Monday, October 18, 2010

Mindless self pity rant #207

Five women so far have called about my ad on craigslist. Which means five women will end up in the apartment at the same time; either fighting to the death in my living room, or all of them deciding at once that the room is a useless waste of space and that I am a terrible person for ever suggesting anyone ever live in it!
How dare I!

I've gotten myself into a bad habbit of making this naan-like pan bread (which CANNOT be good for me) everyday. It's about 2:3 in oil content, the other ingredients being flour, yeast, and water.

I need to excersize more.
Seriously. This isnt a vanity thing..Okay it is. I want to fit in my pants again.
Been gradually cutting down though..
I guess this is gonna be another cupcake/emotions thing.
When I find a new recipe I absolutely love, I make it every bloody day.
Gradually, I cut down, then comes to the point where I can safely 'meh' about it.
It was like that with cigarettes, alcohol, drugs, and other such crap people do to themselves, only food is so universally accepted.

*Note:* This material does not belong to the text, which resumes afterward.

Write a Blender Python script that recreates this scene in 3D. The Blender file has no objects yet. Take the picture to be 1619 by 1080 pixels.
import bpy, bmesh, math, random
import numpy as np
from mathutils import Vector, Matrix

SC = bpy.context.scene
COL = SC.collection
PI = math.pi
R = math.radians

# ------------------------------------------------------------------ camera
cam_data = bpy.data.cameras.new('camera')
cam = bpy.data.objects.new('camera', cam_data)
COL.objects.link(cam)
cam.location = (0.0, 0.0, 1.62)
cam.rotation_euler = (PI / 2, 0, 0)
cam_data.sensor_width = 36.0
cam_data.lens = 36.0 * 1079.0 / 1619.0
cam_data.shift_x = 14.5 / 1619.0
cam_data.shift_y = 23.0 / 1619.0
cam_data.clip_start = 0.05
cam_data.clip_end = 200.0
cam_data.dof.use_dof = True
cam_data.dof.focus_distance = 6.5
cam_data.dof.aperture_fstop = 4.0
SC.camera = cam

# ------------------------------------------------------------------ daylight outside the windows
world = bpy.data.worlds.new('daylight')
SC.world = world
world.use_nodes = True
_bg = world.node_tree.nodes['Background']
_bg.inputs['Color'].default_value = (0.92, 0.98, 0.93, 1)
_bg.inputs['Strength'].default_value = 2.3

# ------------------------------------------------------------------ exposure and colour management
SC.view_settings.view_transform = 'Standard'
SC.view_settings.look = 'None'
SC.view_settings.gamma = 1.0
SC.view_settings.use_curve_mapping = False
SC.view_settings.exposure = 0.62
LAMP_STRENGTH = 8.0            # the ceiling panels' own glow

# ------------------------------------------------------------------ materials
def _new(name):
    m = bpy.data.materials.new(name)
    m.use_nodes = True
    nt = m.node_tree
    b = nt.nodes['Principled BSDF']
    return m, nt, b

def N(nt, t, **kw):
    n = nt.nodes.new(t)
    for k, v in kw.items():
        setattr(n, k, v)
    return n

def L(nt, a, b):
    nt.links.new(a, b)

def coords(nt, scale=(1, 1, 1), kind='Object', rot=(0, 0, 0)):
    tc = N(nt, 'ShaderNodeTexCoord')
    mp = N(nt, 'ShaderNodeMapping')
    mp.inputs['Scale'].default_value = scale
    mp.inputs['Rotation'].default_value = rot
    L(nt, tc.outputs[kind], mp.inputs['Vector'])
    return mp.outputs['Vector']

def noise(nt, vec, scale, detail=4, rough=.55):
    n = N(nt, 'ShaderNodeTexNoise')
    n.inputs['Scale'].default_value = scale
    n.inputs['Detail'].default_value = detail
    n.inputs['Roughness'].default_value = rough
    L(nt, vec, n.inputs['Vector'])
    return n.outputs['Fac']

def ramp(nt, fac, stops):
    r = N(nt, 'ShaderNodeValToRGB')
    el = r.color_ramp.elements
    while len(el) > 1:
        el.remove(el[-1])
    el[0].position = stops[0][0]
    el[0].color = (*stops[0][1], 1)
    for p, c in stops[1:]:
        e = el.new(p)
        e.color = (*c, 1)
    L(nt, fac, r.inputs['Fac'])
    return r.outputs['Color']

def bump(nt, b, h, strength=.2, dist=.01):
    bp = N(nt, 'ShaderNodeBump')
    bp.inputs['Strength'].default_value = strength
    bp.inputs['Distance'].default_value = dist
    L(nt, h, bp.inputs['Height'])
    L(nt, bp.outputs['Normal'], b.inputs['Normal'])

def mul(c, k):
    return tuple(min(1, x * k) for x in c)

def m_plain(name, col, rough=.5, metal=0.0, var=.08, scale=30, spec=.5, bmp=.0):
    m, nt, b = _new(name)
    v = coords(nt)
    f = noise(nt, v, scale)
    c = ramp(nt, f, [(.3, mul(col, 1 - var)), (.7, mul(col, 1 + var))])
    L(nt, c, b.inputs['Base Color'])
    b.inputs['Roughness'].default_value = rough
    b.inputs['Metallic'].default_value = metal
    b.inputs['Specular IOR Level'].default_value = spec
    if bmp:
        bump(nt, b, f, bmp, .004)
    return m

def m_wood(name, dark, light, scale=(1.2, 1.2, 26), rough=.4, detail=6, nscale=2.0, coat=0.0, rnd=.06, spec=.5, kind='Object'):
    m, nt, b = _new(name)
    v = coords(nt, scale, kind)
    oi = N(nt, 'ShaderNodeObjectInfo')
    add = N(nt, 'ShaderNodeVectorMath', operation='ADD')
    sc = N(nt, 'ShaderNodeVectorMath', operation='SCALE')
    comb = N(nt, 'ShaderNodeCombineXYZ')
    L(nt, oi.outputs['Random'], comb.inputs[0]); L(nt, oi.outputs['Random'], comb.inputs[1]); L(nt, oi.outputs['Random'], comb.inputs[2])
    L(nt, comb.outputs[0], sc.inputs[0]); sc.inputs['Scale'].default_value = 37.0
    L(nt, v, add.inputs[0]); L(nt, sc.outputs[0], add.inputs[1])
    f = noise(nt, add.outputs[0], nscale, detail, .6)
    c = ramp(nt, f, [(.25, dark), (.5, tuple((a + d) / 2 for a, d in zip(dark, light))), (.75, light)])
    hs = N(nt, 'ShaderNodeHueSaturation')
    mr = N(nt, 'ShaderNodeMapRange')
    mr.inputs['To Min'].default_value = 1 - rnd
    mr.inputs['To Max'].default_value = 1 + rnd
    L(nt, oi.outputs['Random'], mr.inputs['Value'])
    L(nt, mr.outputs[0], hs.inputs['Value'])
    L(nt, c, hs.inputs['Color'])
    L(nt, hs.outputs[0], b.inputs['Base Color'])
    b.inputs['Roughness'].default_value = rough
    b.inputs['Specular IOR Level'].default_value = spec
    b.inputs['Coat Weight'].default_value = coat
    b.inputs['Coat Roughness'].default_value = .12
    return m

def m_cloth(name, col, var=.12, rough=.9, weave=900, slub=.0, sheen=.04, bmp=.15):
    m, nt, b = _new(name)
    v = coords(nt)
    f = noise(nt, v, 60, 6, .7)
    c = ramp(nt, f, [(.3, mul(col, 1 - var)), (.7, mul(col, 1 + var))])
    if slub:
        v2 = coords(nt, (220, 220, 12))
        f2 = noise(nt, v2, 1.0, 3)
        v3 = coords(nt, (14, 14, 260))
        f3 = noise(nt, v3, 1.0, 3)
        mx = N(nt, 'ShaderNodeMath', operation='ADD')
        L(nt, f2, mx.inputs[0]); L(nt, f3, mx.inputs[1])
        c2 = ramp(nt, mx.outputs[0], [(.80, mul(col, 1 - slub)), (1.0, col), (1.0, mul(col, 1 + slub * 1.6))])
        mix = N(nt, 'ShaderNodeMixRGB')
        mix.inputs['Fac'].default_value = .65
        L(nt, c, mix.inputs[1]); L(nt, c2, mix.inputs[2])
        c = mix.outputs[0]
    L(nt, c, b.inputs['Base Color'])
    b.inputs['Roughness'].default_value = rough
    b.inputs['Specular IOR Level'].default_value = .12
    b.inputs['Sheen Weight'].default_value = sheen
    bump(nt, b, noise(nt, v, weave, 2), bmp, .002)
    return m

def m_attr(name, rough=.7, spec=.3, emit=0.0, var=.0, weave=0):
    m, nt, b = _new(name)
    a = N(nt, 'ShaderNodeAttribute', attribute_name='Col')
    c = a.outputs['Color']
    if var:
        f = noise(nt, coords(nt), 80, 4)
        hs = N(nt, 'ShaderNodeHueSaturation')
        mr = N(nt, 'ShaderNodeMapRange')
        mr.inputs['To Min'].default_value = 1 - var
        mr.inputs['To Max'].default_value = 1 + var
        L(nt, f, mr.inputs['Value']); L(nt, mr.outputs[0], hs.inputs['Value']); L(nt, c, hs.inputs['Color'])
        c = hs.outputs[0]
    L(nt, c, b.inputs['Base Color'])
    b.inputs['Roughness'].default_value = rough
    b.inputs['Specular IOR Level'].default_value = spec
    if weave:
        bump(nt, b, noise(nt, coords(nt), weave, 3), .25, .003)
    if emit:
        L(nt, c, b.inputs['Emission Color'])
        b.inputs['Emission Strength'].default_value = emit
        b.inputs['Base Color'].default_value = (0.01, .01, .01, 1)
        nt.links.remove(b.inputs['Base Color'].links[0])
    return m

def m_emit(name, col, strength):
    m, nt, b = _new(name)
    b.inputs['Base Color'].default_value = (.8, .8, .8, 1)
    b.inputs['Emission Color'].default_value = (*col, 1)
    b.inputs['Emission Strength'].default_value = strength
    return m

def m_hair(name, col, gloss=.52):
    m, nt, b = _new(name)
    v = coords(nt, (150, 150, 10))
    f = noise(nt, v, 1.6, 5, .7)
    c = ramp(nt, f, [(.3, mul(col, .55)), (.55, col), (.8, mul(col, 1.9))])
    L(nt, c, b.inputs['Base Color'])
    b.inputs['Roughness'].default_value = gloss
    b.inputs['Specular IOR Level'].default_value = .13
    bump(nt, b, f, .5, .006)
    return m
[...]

Food to me, like millions of others, is a comfort.
I've become my mother: Hiding away in my own space, isolating myself and not caring about my body, health, or happiness.

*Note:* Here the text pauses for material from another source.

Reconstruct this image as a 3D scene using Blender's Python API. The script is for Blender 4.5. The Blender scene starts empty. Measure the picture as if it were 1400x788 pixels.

My addictions counsellor stated 90% of recovering drug addicts gain weight after a significant number of months.
I havent gained too much, although I've never been comfortable in my own skin.
I'm naturally skinny, but my twin sister was always skinnier. I guess that's why I tried so hard to out-do her in almost everything: No matter how much I ever completed, I was always "Fatty". AND I'VE NEVER BEEN OVER 125 LBS IN MY LIFE! AT 163cm! (5ft 4 to Americans).

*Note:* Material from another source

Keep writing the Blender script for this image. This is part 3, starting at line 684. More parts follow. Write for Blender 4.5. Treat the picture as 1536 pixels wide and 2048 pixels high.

My Mother's always been overweight. Cruel and addicted to something!
I feel as though she never did anything to stop my siblings tormenting me because it would mean taking the negative attention off of her for once.
Well, now, none of us have great self esteem, and are withering away in crappy apartments, Rehab centres, Jail, or dead end Mcjobs.
I am not my appitite, or my problems.
I'm just a kid who grew up in a bad home, lost her way, and is now trying to put back the pieces.